## THE REQUEST
Quote the whole listing word for word. Do not include the pictures.

## DATA LINES
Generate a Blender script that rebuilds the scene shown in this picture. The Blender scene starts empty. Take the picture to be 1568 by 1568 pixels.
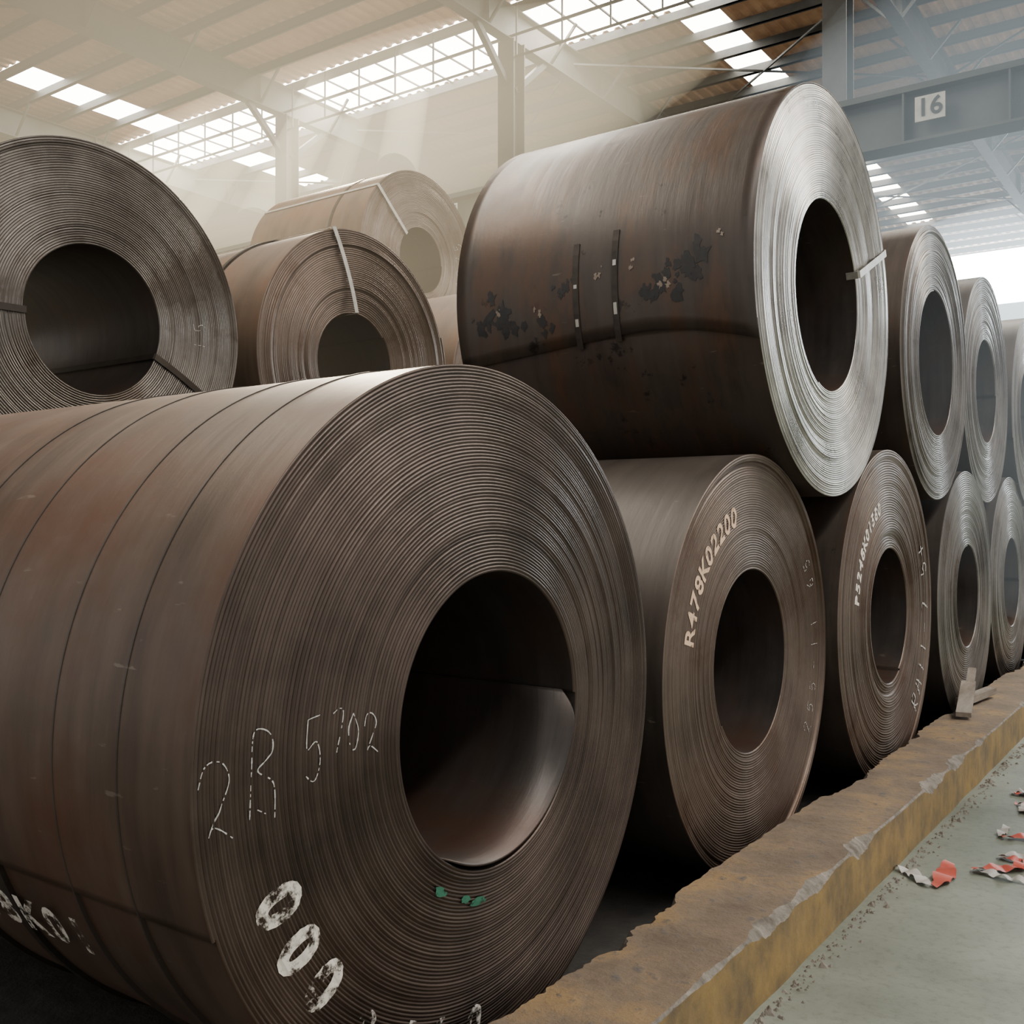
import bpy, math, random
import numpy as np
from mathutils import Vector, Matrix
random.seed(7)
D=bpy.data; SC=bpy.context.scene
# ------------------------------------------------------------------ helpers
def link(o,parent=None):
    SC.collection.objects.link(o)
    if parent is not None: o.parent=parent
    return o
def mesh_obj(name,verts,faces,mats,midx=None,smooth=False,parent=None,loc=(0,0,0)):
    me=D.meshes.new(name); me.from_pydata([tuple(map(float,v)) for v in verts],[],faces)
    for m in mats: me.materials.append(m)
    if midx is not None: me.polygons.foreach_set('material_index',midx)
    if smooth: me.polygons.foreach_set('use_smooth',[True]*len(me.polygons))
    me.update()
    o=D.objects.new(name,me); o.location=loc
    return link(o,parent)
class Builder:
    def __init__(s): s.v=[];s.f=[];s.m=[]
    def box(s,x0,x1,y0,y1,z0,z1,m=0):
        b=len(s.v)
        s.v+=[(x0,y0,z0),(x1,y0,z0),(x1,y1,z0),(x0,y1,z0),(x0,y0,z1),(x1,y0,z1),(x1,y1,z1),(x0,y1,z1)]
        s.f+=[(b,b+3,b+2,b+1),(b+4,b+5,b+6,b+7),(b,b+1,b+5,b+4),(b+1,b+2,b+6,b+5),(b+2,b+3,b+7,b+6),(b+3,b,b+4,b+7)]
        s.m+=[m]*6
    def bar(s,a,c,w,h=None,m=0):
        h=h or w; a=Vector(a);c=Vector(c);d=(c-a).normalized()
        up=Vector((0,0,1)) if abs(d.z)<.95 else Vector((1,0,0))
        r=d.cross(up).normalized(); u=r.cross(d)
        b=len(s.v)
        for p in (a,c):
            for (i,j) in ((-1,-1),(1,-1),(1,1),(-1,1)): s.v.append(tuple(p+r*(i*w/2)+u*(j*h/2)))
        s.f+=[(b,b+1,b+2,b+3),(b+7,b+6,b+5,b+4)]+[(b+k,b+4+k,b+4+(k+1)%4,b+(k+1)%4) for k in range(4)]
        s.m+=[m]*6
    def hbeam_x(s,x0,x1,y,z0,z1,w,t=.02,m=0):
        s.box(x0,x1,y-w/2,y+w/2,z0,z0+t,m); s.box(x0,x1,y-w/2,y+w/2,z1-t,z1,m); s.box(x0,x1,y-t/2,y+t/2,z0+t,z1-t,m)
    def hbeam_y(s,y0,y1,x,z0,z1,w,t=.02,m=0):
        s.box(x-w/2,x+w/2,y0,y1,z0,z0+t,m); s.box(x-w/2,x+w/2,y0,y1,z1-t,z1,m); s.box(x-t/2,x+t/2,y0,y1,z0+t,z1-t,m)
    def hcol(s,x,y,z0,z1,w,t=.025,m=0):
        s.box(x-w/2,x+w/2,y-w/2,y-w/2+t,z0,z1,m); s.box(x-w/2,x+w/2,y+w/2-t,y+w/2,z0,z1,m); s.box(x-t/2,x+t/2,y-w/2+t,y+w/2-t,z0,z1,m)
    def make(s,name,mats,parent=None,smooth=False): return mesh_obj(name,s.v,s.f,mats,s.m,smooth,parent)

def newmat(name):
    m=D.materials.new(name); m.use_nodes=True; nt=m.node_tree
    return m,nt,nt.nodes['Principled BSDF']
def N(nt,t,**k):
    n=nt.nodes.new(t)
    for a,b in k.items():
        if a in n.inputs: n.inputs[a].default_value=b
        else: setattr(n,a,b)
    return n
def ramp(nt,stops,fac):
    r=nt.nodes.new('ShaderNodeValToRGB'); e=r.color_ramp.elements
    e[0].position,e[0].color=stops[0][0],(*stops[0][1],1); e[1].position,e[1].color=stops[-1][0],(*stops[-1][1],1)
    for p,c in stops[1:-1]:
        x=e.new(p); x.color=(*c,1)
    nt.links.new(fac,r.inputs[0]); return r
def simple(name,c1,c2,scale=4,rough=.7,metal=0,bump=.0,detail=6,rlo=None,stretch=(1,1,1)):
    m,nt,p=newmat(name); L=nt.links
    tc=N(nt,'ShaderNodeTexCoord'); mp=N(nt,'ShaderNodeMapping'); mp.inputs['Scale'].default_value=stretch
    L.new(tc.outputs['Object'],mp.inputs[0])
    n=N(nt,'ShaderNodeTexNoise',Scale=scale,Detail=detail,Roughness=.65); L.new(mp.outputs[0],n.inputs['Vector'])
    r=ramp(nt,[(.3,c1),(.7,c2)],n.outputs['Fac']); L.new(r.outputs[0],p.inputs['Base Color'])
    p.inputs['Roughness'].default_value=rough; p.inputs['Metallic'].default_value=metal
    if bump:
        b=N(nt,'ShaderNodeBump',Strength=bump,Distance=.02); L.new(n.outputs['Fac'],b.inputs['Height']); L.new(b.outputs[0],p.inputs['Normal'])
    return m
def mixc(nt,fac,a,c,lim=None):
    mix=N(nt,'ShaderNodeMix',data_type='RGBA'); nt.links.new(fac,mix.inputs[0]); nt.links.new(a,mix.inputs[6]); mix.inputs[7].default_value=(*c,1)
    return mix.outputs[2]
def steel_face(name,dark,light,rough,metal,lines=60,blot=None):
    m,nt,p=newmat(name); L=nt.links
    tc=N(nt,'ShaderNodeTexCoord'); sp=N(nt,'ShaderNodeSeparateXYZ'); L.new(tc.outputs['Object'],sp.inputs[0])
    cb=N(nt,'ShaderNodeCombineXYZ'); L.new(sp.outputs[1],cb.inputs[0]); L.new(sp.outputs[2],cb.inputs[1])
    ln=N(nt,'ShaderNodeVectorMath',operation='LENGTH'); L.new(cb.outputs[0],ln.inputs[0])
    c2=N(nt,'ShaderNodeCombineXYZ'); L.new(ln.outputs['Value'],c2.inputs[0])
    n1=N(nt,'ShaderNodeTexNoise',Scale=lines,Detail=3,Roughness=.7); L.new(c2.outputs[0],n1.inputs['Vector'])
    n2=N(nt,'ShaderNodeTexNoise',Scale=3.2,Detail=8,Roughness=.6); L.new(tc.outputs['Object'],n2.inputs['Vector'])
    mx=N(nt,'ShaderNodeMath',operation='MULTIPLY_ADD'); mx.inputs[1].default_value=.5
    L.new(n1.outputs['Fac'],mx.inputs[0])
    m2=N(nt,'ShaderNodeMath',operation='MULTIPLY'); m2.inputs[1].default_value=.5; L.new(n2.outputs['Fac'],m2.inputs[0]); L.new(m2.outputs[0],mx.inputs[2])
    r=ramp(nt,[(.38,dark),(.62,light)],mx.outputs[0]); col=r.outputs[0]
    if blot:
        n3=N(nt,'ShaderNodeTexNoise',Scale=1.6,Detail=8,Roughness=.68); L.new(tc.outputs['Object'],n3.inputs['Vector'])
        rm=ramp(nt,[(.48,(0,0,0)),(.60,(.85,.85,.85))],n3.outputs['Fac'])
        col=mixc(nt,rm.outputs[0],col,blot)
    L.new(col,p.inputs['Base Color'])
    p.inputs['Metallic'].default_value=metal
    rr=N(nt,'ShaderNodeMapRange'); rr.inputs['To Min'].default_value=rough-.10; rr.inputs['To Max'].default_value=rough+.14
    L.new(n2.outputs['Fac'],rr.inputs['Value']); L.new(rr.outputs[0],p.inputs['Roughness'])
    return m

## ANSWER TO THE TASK
Generate a Blender script that rebuilds the scene shown in this picture. The Blender scene starts empty. Take the picture to be 1568 by 1568 pixels.
import bpy, math, random
import numpy as np
from mathutils import Vector, Matrix
random.seed(7)
D=bpy.data; SC=bpy.context.scene
# ------------------------------------------------------------------ helpers
def link(o,parent=None):
    SC.collection.objects.link(o)
    if parent is not None: o.parent=parent
    return o
def mesh_obj(name,verts,faces,mats,midx=None,smooth=False,parent=None,loc=(0,0,0)):
    me=D.meshes.new(name); me.from_pydata([tuple(map(float,v)) for v in verts],[],faces)
    for m in mats: me.materials.append(m)
    if midx is not None: me.polygons.foreach_set('material_index',midx)
    if smooth: me.polygons.foreach_set('use_smooth',[True]*len(me.polygons))
    me.update()
    o=D.objects.new(name,me); o.location=loc
    return link(o,parent)
class Builder:
    def __init__(s): s.v=[];s.f=[];s.m=[]
    def box(s,x0,x1,y0,y1,z0,z1,m=0):
        b=len(s.v)
        s.v+=[(x0,y0,z0),(x1,y0,z0),(x1,y1,z0),(x0,y1,z0),(x0,y0,z1),(x1,y0,z1),(x1,y1,z1),(x0,y1,z1)]
        s.f+=[(b,b+3,b+2,b+1),(b+4,b+5,b+6,b+7),(b,b+1,b+5,b+4),(b+1,b+2,b+6,b+5),(b+2,b+3,b+7,b+6),(b+3,b,b+4,b+7)]
        s.m+=[m]*6
    def bar(s,a,c,w,h=None,m=0):
        h=h or w; a=Vector(a);c=Vector(c);d=(c-a).normalized()
        up=Vector((0,0,1)) if abs(d.z)<.95 else Vector((1,0,0))
        r=d.cross(up).normalized(); u=r.cross(d)
        b=len(s.v)
        for p in (a,c):
            for (i,j) in ((-1,-1),(1,-1),(1,1),(-1,1)): s.v.append(tuple(p+r*(i*w/2)+u*(j*h/2)))
        s.f+=[(b,b+1,b+2,b+3),(b+7,b+6,b+5,b+4)]+[(b+k,b+4+k,b+4+(k+1)%4,b+(k+1)%4) for k in range(4)]
        s.m+=[m]*6
    def hbeam_x(s,x0,x1,y,z0,z1,w,t=.02,m=0):
        s.box(x0,x1,y-w/2,y+w/2,z0,z0+t,m); s.box(x0,x1,y-w/2,y+w/2,z1-t,z1,m); s.box(x0,x1,y-t/2,y+t/2,z0+t,z1-t,m)
    def hbeam_y(s,y0,y1,x,z0,z1,w,t=.02,m=0):
        s.box(x-w/2,x+w/2,y0,y1,z0,z0+t,m); s.box(x-w/2,x+w/2,y0,y1,z1-t,z1,m); s.box(x-t/2,x+t/2,y0,y1,z0+t,z1-t,m)
    def hcol(s,x,y,z0,z1,w,t=.025,m=0):
        s.box(x-w/2,x+w/2,y-w/2,y-w/2+t,z0,z1,m); s.box(x-w/2,x+w/2,y+w/2-t,y+w/2,z0,z1,m); s.box(x-t/2,x+t/2,y-w/2+t,y+w/2-t,z0,z1,m)
    def make(s,name,mats,parent=None,smooth=False): return mesh_obj(name,s.v,s.f,mats,s.m,smooth,parent)

def newmat(name):
    m=D.materials.new(name); m.use_nodes=True; nt=m.node_tree
    return m,nt,nt.nodes['Principled BSDF']
def N(nt,t,**k):
    n=nt.nodes.new(t)
    for a,b in k.items():
        if a in n.inputs: n.inputs[a].default_value=b
        else: setattr(n,a,b)
    return n
def ramp(nt,stops,fac):
    r=nt.nodes.new('ShaderNodeValToRGB'); e=r.color_ramp.elements
    e[0].position,e[0].color=stops[0][0],(*stops[0][1],1); e[1].position,e[1].color=stops[-1][0],(*stops[-1][1],1)
    for p,c in stops[1:-1]:
        x=e.new(p); x.color=(*c,1)
    nt.links.new(fac,r.inputs[0]); return r
def simple(name,c1,c2,scale=4,rough=.7,metal=0,bump=.0,detail=6,rlo=None,stretch=(1,1,1)):
    m,nt,p=newmat(name); L=nt.links
    tc=N(nt,'ShaderNodeTexCoord'); mp=N(nt,'ShaderNodeMapping'); mp.inputs['Scale'].default_value=stretch
    L.new(tc.outputs['Object'],mp.inputs[0])
    n=N(nt,'ShaderNodeTexNoise',Scale=scale,Detail=detail,Roughness=.65); L.new(mp.outputs[0],n.inputs['Vector'])
    r=ramp(nt,[(.3,c1),(.7,c2)],n.outputs['Fac']); L.new(r.outputs[0],p.inputs['Base Color'])
    p.inputs['Roughness'].default_value=rough; p.inputs['Metallic'].default_value=metal
    if bump:
        b=N(nt,'ShaderNodeBump',Strength=bump,Distance=.02); L.new(n.outputs['Fac'],b.inputs['Height']); L.new(b.outputs[0],p.inputs['Normal'])
    return m
def mixc(nt,fac,a,c,lim=None):
    mix=N(nt,'ShaderNodeMix',data_type='RGBA'); nt.links.new(fac,mix.inputs[0]); nt.links.new(a,mix.inputs[6]); mix.inputs[7].default_value=(*c,1)
    return mix.outputs[2]
def steel_face(name,dark,light,rough,metal,lines=60,blot=None):
    m,nt,p=newmat(name); L=nt.links
    tc=N(nt,'ShaderNodeTexCoord'); sp=N(nt,'ShaderNodeSeparateXYZ'); L.new(tc.outputs['Object'],sp.inputs[0])
    cb=N(nt,'ShaderNodeCombineXYZ'); L.new(sp.outputs[1],cb.inputs[0]); L.new(sp.outputs[2],cb.inputs[1])
    ln=N(nt,'ShaderNodeVectorMath',operation='LENGTH'); L.new(cb.outputs[0],ln.inputs[0])
    c2=N(nt,'ShaderNodeCombineXYZ'); L.new(ln.outputs['Value'],c2.inputs[0])
    n1=N(nt,'ShaderNodeTexNoise',Scale=lines,Detail=3,Roughness=.7); L.new(c2.outputs[0],n1.inputs['Vector'])
    n2=N(nt,'ShaderNodeTexNoise',Scale=3.2,Detail=8,Roughness=.6); L.new(tc.outputs['Object'],n2.inputs['Vector'])
    mx=N(nt,'ShaderNodeMath',operation='MULTIPLY_ADD'); mx.inputs[1].default_value=.5
    L.new(n1.outputs['Fac'],mx.inputs[0])
    m2=N(nt,'ShaderNodeMath',operation='MULTIPLY'); m2.inputs[1].default_value=.5; L.new(n2.outputs['Fac'],m2.inputs[0]); L.new(m2.outputs[0],mx.inputs[2])
    r=ramp(nt,[(.38,dark),(.62,light)],mx.outputs[0]); col=r.outputs[0]
    if blot:
        n3=N(nt,'ShaderNodeTexNoise',Scale=1.6,Detail=8,Roughness=.68); L.new(tc.outputs['Object'],n3.inputs['Vector'])
        rm=ramp(nt,[(.48,(0,0,0)),(.60,(.85,.85,.85))],n3.outputs['Fac'])
        col=mixc(nt,rm.outputs[0],col,blot)
    L.new(col,p.inputs['Base Color'])
    p.inputs['Metallic'].default_value=metal
    rr=N(nt,'ShaderNodeMapRange'); rr.inputs['To Min'].default_value=rough-.10; rr.inputs['To Max'].default_value=rough+.14
    L.new(n2.outputs['Fac'],rr.inputs['Value']); L.new(rr.outputs[0],p.inputs['Roughness'])
    return m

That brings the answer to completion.